All of this may represent something of a challenge of the imagination. Bauman (2024) impresses it with some urgency too, claiming that ‘much of the success or failure of the interpretation-targeted public dialogue hangs on sociology acquitting itself of the task of stretching the cognitive horizons of interpretive effort’ (p. 167). The next layer he adds to this line of argument is that sociology is not only exposed to change it is also part of how it happens, and so the discipline is wrapped up in the forces of change that it seeks to analyze. Bauman (2024) argues, for example, that ‘inserted . . . in the competitive struggle over the substance and shape of world visions, sociology cannot but carve itself upon the reality which it investigates; it transforms the human world as it goes on examining its credentials’ (p. 164). Sociology, as has been commented by others (see, for example, Savage, 2010), is part of social change, it is part of the knowledge that frames the social world it studies and therefore potentially influences the changes that occur. For this reason, Bauman (2024) concludes, ‘the logic of sociology leads inescapably to transgression’ (p. 163). In its very practice and objectives, he contends, ‘Sociology cannot but trespass, continuously and resolutely’ (Bauman, 2024: 163) on the line drawn between academic study and, on the other side, experiences of those being studied. Bauman’s sociological imagination might appear to be overarching and even comforting in its stylistically conversational tone, yet it is also fraught in its tangles with the craft and the possibilities of releasing its promise in shifting conditions.
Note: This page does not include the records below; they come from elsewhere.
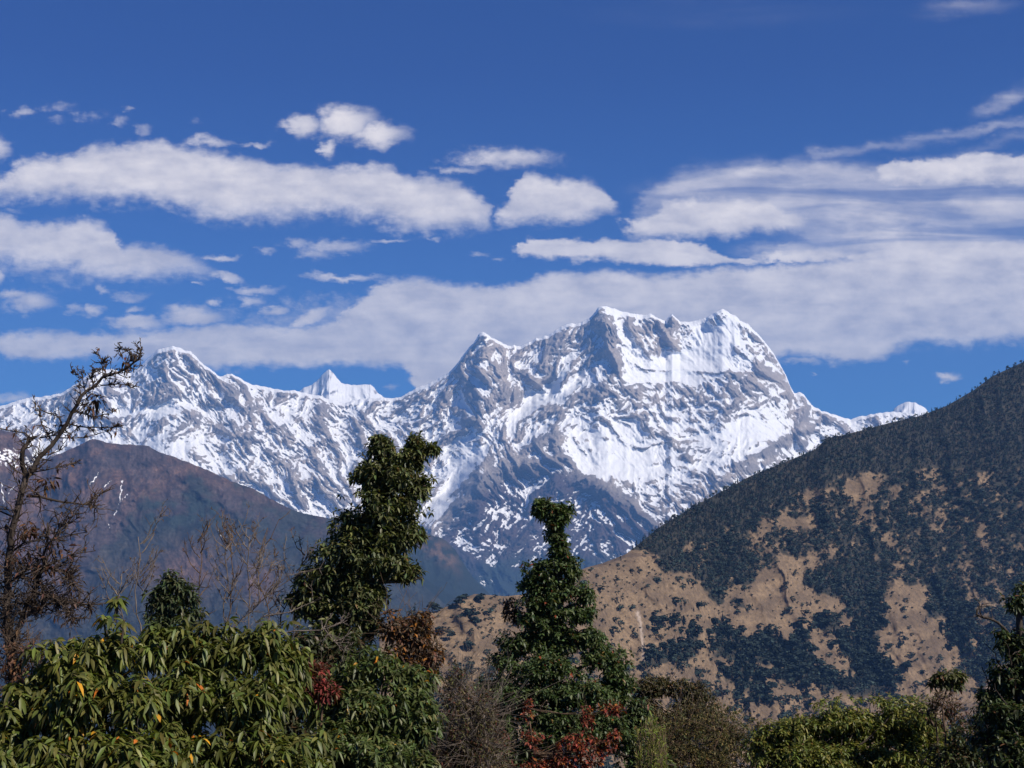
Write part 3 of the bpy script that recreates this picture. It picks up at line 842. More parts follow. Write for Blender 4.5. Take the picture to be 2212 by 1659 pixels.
def hill_D(px, py, yt=None):
    if yt is None:
        yt = h_top(px)
    Dc = h_Dc(px)
    # about 33 degrees of slope below the crest
    el = (py - yt) / FPX
    D = Dc * (1 - 1.45 * el / (1 + 1.45 * el * 1.1))
    spur = smooth01(py - np.interp(px, [820, 1266, 1300, 1352, 1440, 1480], [1335, 1224, 1216, 1197, 1192, 1230]), -2, 8) * smooth01(px, 1560, 1440)
    k = D / FPX
    wx = px + 24 * fbm(px / 90, py / 90, 3, 531)
    wy = py + 20 * fbm(px / 90, py / 90, 3, 532)
    lean = np.interp(px, [900, 1200, 1500, 2000, 2300], [0.9, 0.85, 0.75, 0.5, 0.3])
    r = ridged((wx - lean * wy) / 125, (wy + wx) / 420, 2, 541, 0.4)
    r2 = ridged((wx - lean * wy) / 34, wy / 90, 3, 551, 0.5)
    r3 = ridged(wx / 26, wy / 22, 4, 555, 0.55)
    off = -(29 * r + 1.2 * r2 + 2.8 * r3) * (0.15 + 0.85 * smooth01(py - yt, 0, 40))
    # wooded ravines
    for pts, a, w in [(cr([(1480, 1050), (1450, 1250), (1420, 1500), (1400, 1700)]), 30, 26), (cr([(1700, 1150), (1800, 1300), (1900, 1500), (1980, 1650)]), 24, 22), (cr([(720, 1330), (800, 1450), (960, 1520), (1060, 1640)]), 18, 20), (cr([(480, 1060), (440, 1250), (560, 1420), (470, 1560)]), 12, 18)]:
        d, _ = poly_dist(wx, wy, pts)
        off += a * np.exp(-(d / w) ** 2)
    off -= 26 * np.exp(-(poly_dist(wx, wy, cr([(1600, 1180), (1660, 1330), (1760, 1500), (1860, 1620)]))[0] / 26))
    return D + off * k - 60 * spur


def hill_attr(px, py, XYZ):
    d = hill_density(px, py)
    n = fbm(px / 60, py / 40, 4, 561)
    n2 = fbm(px / 9, py / 7, 3, 571)
    a = np.array([0.198, 0.137, 0.084])
    b = np.array([0.115, 0.081, 0.054])
    f = smooth01(n + 0.35 * n2, -0.6, 0.6)[..., None]
    c = b * (1 - f) + a * f
    scrub = np.array([0.020, 0.022, 0.018])  # forest floor, darkened so gaps between the crowns look shaded
    w = (smooth01(d, 0.22, 0.66) * 0.94)[..., None]
    c = c * (1 - w) + scrub * w
    low = (smooth01(n2 + 0.3 * n, 0.35, 0.75) * 0.55)[..., None]
    c = c * (1 - low) + np.array([0.075, 0.058, 0.045]) * low
    dd, _ = poly_dist(px + 3 * perlin(px / 9, py / 9, 581), py, [(1378, 1323), (1385, 1360), (1389, 1400), (1391, 1437)])
    sc = (np.exp(-(dd / 3.6) ** 2) * 0.8)[..., None]
    c = c * (1 - sc) + np.array([0.36, 0.29, 0.24]) * sc
    return {'col': c}


hill_mat = terrain_mat('dry_grass_slope', False, 9.0)
o = relief('hillside', hill_mat, np.linspace(820, 2420, 1000), h_top, H_BOT, hill_D, 520, hill_attr, gamma=1.25, back=0.6)
tag(o, kind='structure', label='tan grass hillside with dark forest climbing to the right', cat='hill')


# ---- trees of the hillside
def leaf_mat(name, rough=0.55, trans=0.25, spec=0.3):
    m, t, bs = new_mat(name)
    a = nd(t, 'ShaderNodeAttribute', attribute_name='col').outputs['Color']
    t.links.new(a, bs.inputs['Base Color'])
    bs.inputs['Roughness'].default_value = rough
    bs.inputs['Specular IOR Level'].default_value = spec
    if trans:
        tr = nd(t, 'ShaderNodeBsdfTranslucent')
        k = nd(t, 'ShaderNodeMix', data_type='RGBA', blend_type='MULTIPLY', inp={0: 1.0, 6: a, 7: (1.35, 1.5, 0.6, 1)})
        t.links.new(k.outputs[2], tr.inputs[0])
        mx = nd(t, 'ShaderNodeMixShader', inp={0: trans, 1: bs.outputs[0], 2: tr.outputs[0]})
        out = [n for n in t.nodes if n.type == 'OUTPUT_MATERIAL'][0]
        t.links.new(mx.outputs[0], out.inputs[0])
    return m


far_leaf = leaf_mat('far_foliage', 0.8, 0.0, 0.1)


def unit(v):
    return v / (np.linalg.norm(v, axis=-1, keepdims=True) + 1e-9)


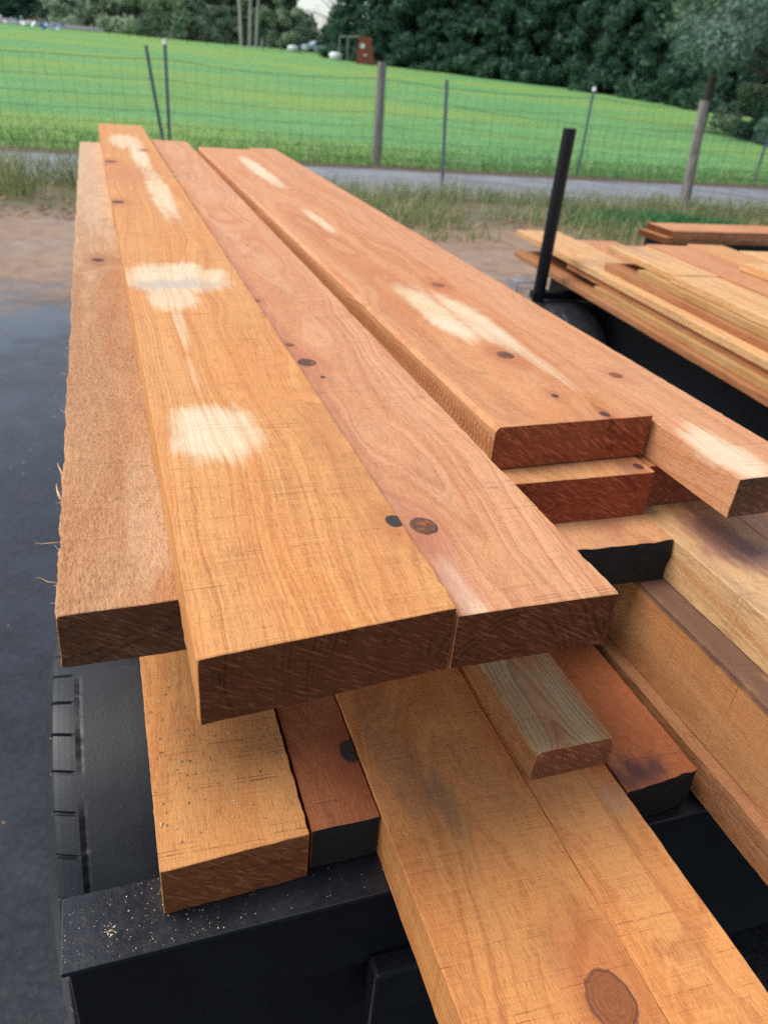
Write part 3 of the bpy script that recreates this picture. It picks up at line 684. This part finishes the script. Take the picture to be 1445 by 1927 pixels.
xs = list(np.linspace(-420, -30, 10)) + list(np.linspace(-25, 90, 50)) + list(np.linspace(100, 520, 12))
ys = list(np.linspace(12.1, 40, 24)) + list(np.linspace(43, 130, 26)) + list(np.linspace(140, 520, 8))
g = grid("field", xs, ys, ground_h, M_field); tag(g, kind="structure", label="bright green grass field rising gently beyond the fence")
# concrete path
T = NT("old_path"); P = T.obj(); n1 = T.noise(P, 2.0, 5, .65); n2 = T.noise(P, 60, 3, .6)
c = T.mixc(T.sm(n1, .3, .7), (.18, .19, .205), (.27, .285, .305)); c = T.mixc(T.mul(n2, .4), c, (.10, .10, .095))
M_path = T.fin(c, T.add(.34, T.mul(n1, .3)), T.bump(n2, .003, .4), .45)
V = []; Fc = []; N = 90
for i in range(N + 1):
    x = -14 + 44 * i / N
    jn = mnoise.noise(Vector((x * .9, 0, 0))) * .10; jf = mnoise.noise(Vector((x * .8, 5, 0))) * .10
    V += [(x, 9.55 - .10 * max(0, x - 1) + jn, -.976), (x, 11.75 + jf, -.976)]
Fc = [(2*i, 2*i+2, 2*i+3, 2*i+1) for i in range(N)]
o = mesh_obj("path", V, Fc, M_path); tag(o, kind="structure", label="grey asphalt footpath crossing behind the trailers")
# dark soil line on the far side of the path
T = NT("bare_soil"); n1 = T.noise(T.obj(), 20, 4, .7); M_soil = T.fin(T.mixc(n1, (.05, .035, .022), (.16, .11, .07)), .9, T.bump(n1, .03, .6))
V = []
for i in range(N + 1):
    x = -14 + 44 * i / N
    V += [(x, 11.70 + mnoise.noise(Vector((x * 1.1, 5, 0))) * .12, -.972), (x, 12.15 + mnoise.noise(Vector((x * 1.3, 9, 0))) * .15, -.966)]
o = mesh_obj("soil_edge", V, Fc, M_soil); tag(o, kind="structure", label="strip of bare soil between path and field")
# far driveway
V = []; path = [(-14, 78, 3.4), (-9, 84, 3.4), (-4.5, 88, 3.0), (-1.0, 90, 2.2), (1.6, 91.5, 1.0), (3.0, 92, .1)]
path = [(-30, 82, 4.5), (-14, 84, 4.0), (-7, 85.5, 3.6), (-3, 86.0, 3.0), (0.0, 85.5, 1.8), (1.8, 85, .3)]
for x, y, hw in path: V += [(x, y - hw, ground_h(x, y - hw) + .05), (x, y + hw, ground_h(x, y + hw) + .30)]
T = NT("gravel_drive"); n1 = T.noise(T.obj(), 3, 4); M_drive = T.fin(T.mixc(n1, (.12, .12, .13), (.19, .19, .20)), .7)
o = mesh_obj("driveway", V, [(2*i, 2*i+2, 2*i+3, 2*i+1) for i in range(len(path)-1)], M_drive); tag(o, kind="structure", label="grey driveway below the trees at far left")

# ------------------------------------------------------------------ grasses (uncountable)
def blades(name, pts, hmin, hmax, wid, mat, label, cat, seed, lean=.5):
    r = np.random.RandomState(seed); n = len(pts); P = np.array(pts)
    a = r.uniform(0, 2*np.pi, n); h = r.uniform(hmin, hmax, n); ln = r.uniform(.1, lean, n) * h; b = r.uniform(0, 2*np.pi, n)
    wv = np.stack([np.cos(a), np.sin(a), np.zeros(n)], 1) * wid * r.uniform(.6, 1.4, (n, 1))
    mid = P + np.stack([np.cos(b)*ln*.35, np.sin(b)*ln*.35, h*.6], 1); tip = P + np.stack([np.cos(b)*ln, np.sin(b)*ln, h], 1)
    Q = np.stack([P - wv, P + wv, mid + wv*.7, mid - wv*.7], 1); Q2 = np.stack([mid - wv*.7, mid + wv*.7, tip + wv*.12, tip - wv*.12], 1)
    o = quads_obj(name, np.concatenate([Q, Q2]), mat); tag(o, label, cat, None, "stuff"); return o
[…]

When it comes to sociologists telling themselves stories about sociology, there is a note of warning raised by Bauman. In a 1994 piece, he points out that we should:
approach the self-definitions of social scientists as one does all other self-definitions: with caution. This is how they narrate their purposes and practices; this does not, however, make their version more reliable than the narratives of others. (Bauman, 2024: 108)
The stories we tell ourselves about our sociological craft are imbued with attempts to give ourselves purpose. Which leads to a further question: If Kafka was observing the ground floor, as he claimed, then what floor was Bauman the observer of? Certainly not the ground floor. The perspective seems much higher and encompassing. Yet, Bauman remained very much closer to the ground than to the lofty and unintelligible distance found in Kafka’s notorious depiction of the castle. Perhaps, Bauman was to be found in the elevator, moving scales and panoramas. It would seem that for Bauman the sociological imagination is something to be pursued rather than reached. This, in part at least, is because the social world in which it is entangled is also changing. Bauman was seeking a contextually enlivened sociological imagination. The implicit contingency of such a task means that it can never be reached, it can only ever be sought. As fitting with Bauman’s observation on the continual and lifelong seeking of identity in liquid modernity, with the sociological imagination too we are prevented ‘from ever finishing the search’ (Bauman in Gane, 2004: 33).